Generate a zero-knowledge proof for the provided input and the homomorphism.

Parameters:

homomorphism (Homomorphism[TypeVar(InputElementT), TypeVar(HomomorphismOutputT, bound= SupportsMultiplicationAndAddition), TypeVar(ChallengeT, covariant=True)]) – The homomorphism used during the sigma protocol
private_input (HomomorphismInput[TypeVar(InputElementT)]) – The input for which a proof is generated
hash_function (str) – The hash function name from hashlib used to create the challenge

Return type:

Self

Returns:

A sigma protocol which can be verified.

Raises:

ValueError – When the input length vector is not equal to the expected input size

verify()[source]¶

Validate the sigma protocol and determine whether the verifier is convinced of the proof of knowledge.

Return type:: bool
Returns:: True if the verifier is convinced otherwise False

templates.sigma_protocol.create_challenge(hash_function_name, create_bytes_from, homomorphism)[source]¶

Create a challenge from homomorphism output using the hash function.
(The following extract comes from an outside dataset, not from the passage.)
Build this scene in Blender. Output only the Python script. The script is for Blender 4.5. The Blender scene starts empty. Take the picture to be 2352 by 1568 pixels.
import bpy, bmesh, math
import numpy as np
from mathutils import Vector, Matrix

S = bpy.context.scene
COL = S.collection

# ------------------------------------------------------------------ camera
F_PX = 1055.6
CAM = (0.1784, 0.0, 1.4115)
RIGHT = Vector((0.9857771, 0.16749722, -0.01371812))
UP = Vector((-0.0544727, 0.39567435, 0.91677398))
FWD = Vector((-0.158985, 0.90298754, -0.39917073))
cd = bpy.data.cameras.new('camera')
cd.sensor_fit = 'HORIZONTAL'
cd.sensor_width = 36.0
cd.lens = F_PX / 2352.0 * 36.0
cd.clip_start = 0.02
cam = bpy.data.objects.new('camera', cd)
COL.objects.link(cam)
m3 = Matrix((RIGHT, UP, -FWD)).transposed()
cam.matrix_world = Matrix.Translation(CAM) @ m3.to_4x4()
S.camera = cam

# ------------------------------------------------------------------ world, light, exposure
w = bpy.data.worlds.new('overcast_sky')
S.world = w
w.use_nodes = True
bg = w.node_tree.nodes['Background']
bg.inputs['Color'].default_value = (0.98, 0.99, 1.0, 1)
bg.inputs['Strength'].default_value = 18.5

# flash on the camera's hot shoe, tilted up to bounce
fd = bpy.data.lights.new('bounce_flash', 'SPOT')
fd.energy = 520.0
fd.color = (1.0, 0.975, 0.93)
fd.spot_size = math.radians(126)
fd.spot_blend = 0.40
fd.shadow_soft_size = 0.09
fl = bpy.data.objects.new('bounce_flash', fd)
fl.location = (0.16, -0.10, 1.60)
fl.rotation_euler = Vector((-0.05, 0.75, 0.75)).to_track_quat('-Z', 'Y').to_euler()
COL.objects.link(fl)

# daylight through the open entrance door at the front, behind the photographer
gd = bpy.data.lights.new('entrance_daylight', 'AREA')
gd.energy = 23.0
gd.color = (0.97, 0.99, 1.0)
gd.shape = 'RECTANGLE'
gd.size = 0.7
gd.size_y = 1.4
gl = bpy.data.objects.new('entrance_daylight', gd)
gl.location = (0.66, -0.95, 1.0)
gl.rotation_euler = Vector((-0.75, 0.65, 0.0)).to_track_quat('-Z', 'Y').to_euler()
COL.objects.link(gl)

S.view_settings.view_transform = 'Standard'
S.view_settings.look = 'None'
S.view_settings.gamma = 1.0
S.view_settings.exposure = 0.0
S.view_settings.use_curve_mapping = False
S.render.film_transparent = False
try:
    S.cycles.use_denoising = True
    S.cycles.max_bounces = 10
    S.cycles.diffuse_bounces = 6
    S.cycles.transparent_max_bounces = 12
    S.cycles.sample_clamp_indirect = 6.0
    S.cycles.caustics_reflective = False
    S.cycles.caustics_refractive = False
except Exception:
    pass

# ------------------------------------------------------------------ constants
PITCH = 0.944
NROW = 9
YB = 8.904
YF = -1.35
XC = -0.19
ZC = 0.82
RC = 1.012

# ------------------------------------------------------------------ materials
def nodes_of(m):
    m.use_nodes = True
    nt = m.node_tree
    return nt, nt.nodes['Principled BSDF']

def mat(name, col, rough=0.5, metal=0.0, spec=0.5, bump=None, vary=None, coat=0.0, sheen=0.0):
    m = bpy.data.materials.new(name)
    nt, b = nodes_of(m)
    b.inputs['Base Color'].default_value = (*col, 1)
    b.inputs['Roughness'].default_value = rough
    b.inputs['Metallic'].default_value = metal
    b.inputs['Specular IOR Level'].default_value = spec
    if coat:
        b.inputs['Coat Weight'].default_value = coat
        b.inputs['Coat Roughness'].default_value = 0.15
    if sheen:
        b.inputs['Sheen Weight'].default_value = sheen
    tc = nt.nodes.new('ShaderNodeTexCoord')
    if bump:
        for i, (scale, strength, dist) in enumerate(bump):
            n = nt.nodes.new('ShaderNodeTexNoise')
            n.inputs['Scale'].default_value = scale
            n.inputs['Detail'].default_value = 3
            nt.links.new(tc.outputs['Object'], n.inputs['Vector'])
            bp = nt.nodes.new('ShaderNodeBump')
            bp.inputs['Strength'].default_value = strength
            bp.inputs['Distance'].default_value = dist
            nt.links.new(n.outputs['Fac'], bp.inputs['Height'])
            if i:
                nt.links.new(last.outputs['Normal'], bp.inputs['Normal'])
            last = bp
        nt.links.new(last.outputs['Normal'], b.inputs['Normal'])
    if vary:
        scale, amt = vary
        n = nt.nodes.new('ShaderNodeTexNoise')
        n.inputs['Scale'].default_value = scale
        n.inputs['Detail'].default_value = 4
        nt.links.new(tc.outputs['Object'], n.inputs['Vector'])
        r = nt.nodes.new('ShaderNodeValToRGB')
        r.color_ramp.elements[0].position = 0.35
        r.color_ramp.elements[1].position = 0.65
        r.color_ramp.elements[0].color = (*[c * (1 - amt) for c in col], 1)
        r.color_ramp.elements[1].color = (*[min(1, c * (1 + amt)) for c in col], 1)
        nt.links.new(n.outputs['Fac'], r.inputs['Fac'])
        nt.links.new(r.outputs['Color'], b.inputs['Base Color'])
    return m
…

The challenge is used in the sigma-protocol to make it non-interactive.

Parameters:

hash_function_name (str) – Name of hash function in the hashlib library
create_bytes_from (Union[TypeVar(HomomorphismOutputT, bound= SupportsMultiplicationAndAddition), Iterable[TypeVar(HomomorphismOutputT, bound= SupportsMultiplicationAndAddition)]]) – homomorphism output(s) from which the challenge is made
homomorphism (Homomorphism[TypeVar(InputElementT), TypeVar(HomomorphismOutputT, bound= SupportsMultiplicationAndAddition), TypeVar(ChallengeT, covariant=True)]) – the corresponding homomorphism which creates a challenge from bytes

Return type:

TypeVar(ChallengeT, covariant=True)

Returns:

A challenge derived from the bytes of the hash function applied to the homomorphism output(s).